La autoridad, finalmente, debe de estar al servicio de los demás, ser el último en acostarse y el primero en levantarse, parecer y ser como un altar de sacrificio donde se da todo entero sin recibir nada a cambio, porque su única satisfacción es ver el reino de Dios en su Patria y en cada uno de sus compatriotas. Esa es la Voluntad de Dios en sus criaturas y quienes obran contra ella usurpan la autoridad.

La autoridad no es en absoluto el hombre encargado de mandar. La autoridad es la sabiduría de Dios en el hombre, es decir que el hombre es portador de ella, representándola de tal forma que la haga suya, una vez que sabe y valora que él la ostenta por expresa voluntad de Dios. La autoridad, por tanto, no es la designación votada por los partidos, ya que el ciudadano ni los conoce y, si los conoce, los conoce a través de una propaganda que es función del capital que la respalda. Es como vender una pasta de dientes. No, eso no es autoridad. En el mejor de los casos es la falsa “autoridad” soberana del pueblo. Porque eso es, hablando claro, una imposición plena a los votantes y los abstencionistas, que han de sufrir que tan nefasto sistema promulgue una legislación impuesta al antojo de los votados.  Y por si esto fuera poco, los impuestos se disparan hasta límites insospechados, al crearse, para los hijos del sistema, unos “puestos de trabajo” reiterativos e improductivos.

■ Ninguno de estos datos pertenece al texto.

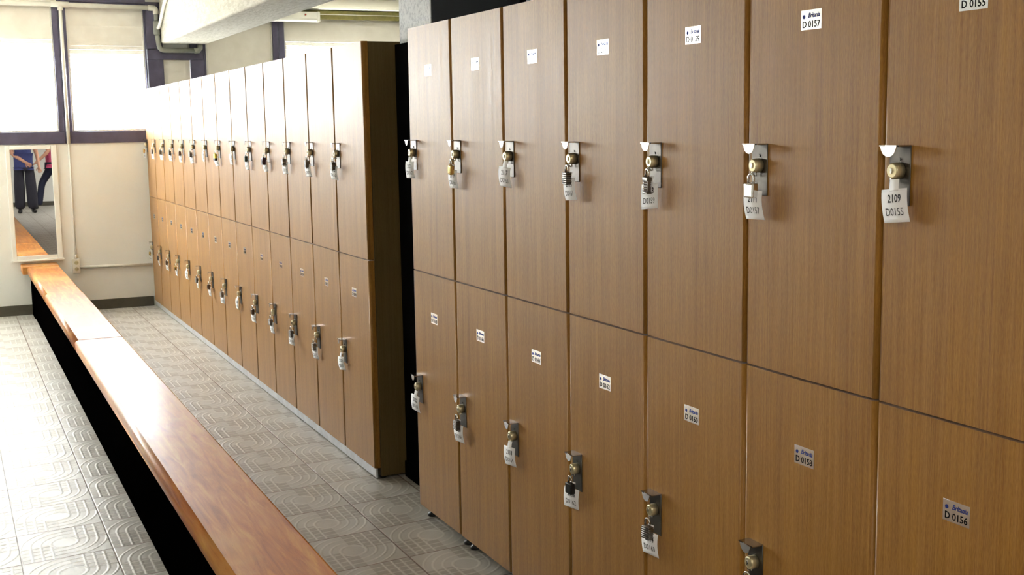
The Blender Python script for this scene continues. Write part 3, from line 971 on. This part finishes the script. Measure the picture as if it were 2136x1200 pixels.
ORD = ['first', 'second', 'third', 'fourth', 'fifth', 'sixth', 'seventh', 'eighth', 'ninth', 'tenth', 'eleventh', 'twelfth', 'thirteenth', 'fourteenth']
def locker(kind, i, yfar, wd, top, seam, zhasp_u, zhasp_l, zst_u, zst_l, nu, nl, tu, tl, pu, pl, where, plinth):
    """one two-door locker; yfar is its edge away from the camera"""
    yc_ = yfar - wd / 2
    lk = empty('locker', (XD, yc_, 0))
    row = 'near row' if kind == 'n' else 'far row'
    if kind == 'n':
        lab = 'wood-grain two-door locker with stickers %s and %s, %s' % (nu, nl, where)
    else:
        lab = 'wood-grain two-door locker, %s' % where
    tag(lk, lab, 'locker', 'lockers in the ' + row)
    key = (kind,)
    if key not in MC:
        zb = 0.05 if kind == 'n' else 0.012
        dzb = 0.05
        MC[key] = (door_mesh(wd - 0.0045, seam - 0.0025 - dzb), door_mesh(wd - 0.0045, top - 0.001 - seam - 0.0025),
                   carcass_mesh(wd, top - 0.002, zb), shelf_mesh(wd, seam))
    dl, du, cm, sm = MC[key]
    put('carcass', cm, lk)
    put('shelf', sm, lk)
    d1 = put('door', du, lk, (0, 0, seam + 0.0025))
    d2 = put('door', dl, lk, (0, 0, 0.05))
    hy = wd / 2 - 0.050
    for d, zh, zs, num, z0 in ((d1, zhasp_u, zst_u, nu, seam + 0.0025), (d2, zhasp_l, zst_l, nl, 0.05)):
        put('hasp_plate', HASP, d, (0, hy, zh - z0))
        put('cam_lock', CAM, d, (0, hy, zh - z0))
        put('number_sticker', sticker_mesh(num), d, (0, 0, zs - z0))
    if plinth:
        bm = bmesh.new()
        box(bm, 0.004, 0.012, -wd / 2 + 0.001, wd / 2 - 0.001, 0.008, 0.0495)
        put('plinth', mesh('plinth', bm, PLINTH), lk)
        bm = bmesh.new()
        tube(bm, [(0, 0, 0), (0, 0, 0.012)], 0.016, 12)
        fm = mesh('foot', bm, BLACK)
    else:
        fm = FOOT
    for fx in (0.045, 0.43):
        for fy in (-wd / 2 + 0.03, wd / 2 - 0.03):
            put('foot', fm, lk, (fx, fy, 0))
    for up, zh, pk, tg in ((True, zhasp_u, pu, tu), (False, zhasp_l, pl, tl)):
        side = 'upper' if up else 'lower'
        rnd = random.Random(i * 7 + (3 if up else 5) + (100 if kind == 'f' else 0))
        if tg:
            o = put('paper_tag', tag_mesh(tg[0], tg[1], 0.006 + rnd.random() * 0.006, rnd.choice((-1, 0.6, 1)) * rnd.random()), None,
                    (XD - 0.020, yc_ + hy - 0.006 - 0.004 * rnd.random(), zh - 0.062 - (0.021 if pk else 0)),
                    (math.radians(rnd.uniform(-6, 7)), math.radians(rnd.uniform(0, 3)), math.radians(rnd.uniform(0, 14))))
            if kind == 'n':
                l_ = 'white paper tag reading %s %s, hanging from the %s door lock, near row' % (tg[0], tg[1], side)
            else:
                l_ = 'small white paper tag on the %s door, %s' % (side, where)
            tag(o, l_, 'tag', 'paper tags on the ' + row)
        if pk:
            body, shk, extra = padlock_meshes(pk)
            e = empty('padlock', (XD - 0.031, yc_ + hy - 0.009, zh - 0.060),
                      (math.radians(rnd.uniform(-4, 4)), 0, math.radians(rnd.uniform(-8, 8))))
            b = put('body', body, e)
            put('shackle', shk, e)
            if extra is not None:
                if pk == 'combination':
                    for k in range(4):
                        put('number_dial', extra, b, (0, 0, -0.0375 - k * 0.006))
                else:
                    put('bottom_guard', extra, b)
            if kind == 'n':
                l_ = '%s on the %s door of the near-row locker %s' % (KNAME[pk], side, nu if up else nl)
            else:
                l_ = '%s on the %s door, %s' % (KNAME[pk], side, where)
            tag(e, l_, 'padlock', 'padlocks on the ' + row)
MC = {}
WN = 0.4262
NP = {6: (None, None), 5: ('chrome', 'brass'), 4: ('combination', 'silver'), 3: ('silver', 'black'), 2: (None, None), 1: ('brass', 'silver'), 0: (None, None)}
for i in range(7):
    k = 6 - i
    nu, nl = 155 + 2 * k, 156 + 2 * k
    tu = ('%d' % (2109 + 2 * k), 'D0%d' % nu)
    tl = ('%d' % (2110 + 2 * k), 'D0%d' % nl) if k > 0 else None
    where = 'nearest the camera' if k == 0 else ('beside the dark gap' if k == 6 else '%s from the right' % ORD[k])
    locker('n', i, 4.3332 - i * WN, WN, 1.887, 0.979, 1.473, 0.577, 1.723, 0.815,
           'D 0%d' % nu, 'D 0%d' % nl, tu, tl, NP[i][0], NP[i][1], where, False)
WF = 0.4279
FU = ['silver', 'silver', 'silver', 'red', 'green', None, 'yellow', None, 'silver', 'brown', 'silver', 'silver', 'silver', 'brass']
FL = [None, 'silver', 'silver', 'silver', 'brown', None, 'silver', 'brown', 'silver', None, 'brass', 'brown', 'silver', 'brass']
for i in range(14):
    nu, nl = 169 + 2 * i, 170 + 2 * i
    where = ('far row, next to the dark gap' if i == 0 else ('far row, at the far wall' if i == 13 else 'far row, %s beyond the dark gap' % ORD[i]))
    locker('f', i, 4.8701 + (i + 1) * WF, WF, 1.880, 0.962, 1.456, 0.567, 1.713, 0.80,
           'D 0%d' % nu, 'D 0%d' % nl, ('%d' % (2123 + 2 * i), 'D0%d' % nu), ('%d' % (2124 + 2 * i), 'D0%d' % nl), FU[i], FL[i], where, True)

Llegado a esta tesitura, los demócratas preguntarán: ¿Cómo elegir entonces al hombre que ha de gobernar? Hay que encontrarle, no en las listas prefabricadas sino en el signo de la sencillez al mejor de los hombre, que sea ejemplo de vida y de entrega, sin afiliación partidista política  obligado a un sistema, sino a la verdad de su ser de hombre, y al que los demás hombres captarán, respetarán y querrán, porque será capaz de ser cribando en el cedazo que da honradez y fiabilidad de recoger los frutos de sus  mejores ideas, y despreciar las que se  caen por su  veneno, envidia y  deshonor, y así  poner freno a las malformaciones nacidas del cohecho y la corrupción de los malos sistemas. De esa selección saldrá el hombre, que así cribado por la gran criba de la Magistratura de la Nación indivisible que es España, será el elegido para proyectar su mandato en la autoridad, recibida y emanada de la voluntad de Dios, con arreglo al bien común de todos los que formamos la gran familia que debe ser España, y en la que gobernará con justicia en el Gobierno Nacional, Provincial y Municipal, con respeto y libertad al bien, para todos y cada uno de los españoles. Autoridad que es reflejo de la buena Madre, que es la Patria española, que a todos quiere, respeta y protege, porque de todos se preocupa y porque, y que esto quede bien claro, nuestra Patria no es una empresa o agrupación de intereses, sino que es la gran familia regida por la autoridad al servicio el bien común. El deber de la autoridad  es constituir un todo coherente, engrandecerlo, organizarlo y disciplinarlo bajo las verdades supremas y trascendentales del Ser,  luchando  sin desmayo y sin pausas para lograr el destino común de esa gran familia que es la Patria, y en donde no tienen cabida las demagogias, las necedades, las envidias, las canalladas, todas ellas levadura de muerte, que buscan solo la destrucción, y en donde se apoyan los enemigos de la Patria y de la Civilización Cristiana, dadora de vida, paz, amor, respeto y bienestar material y de Buena Nueva, buena porque no la hay mejor y nueva, porque es eterna.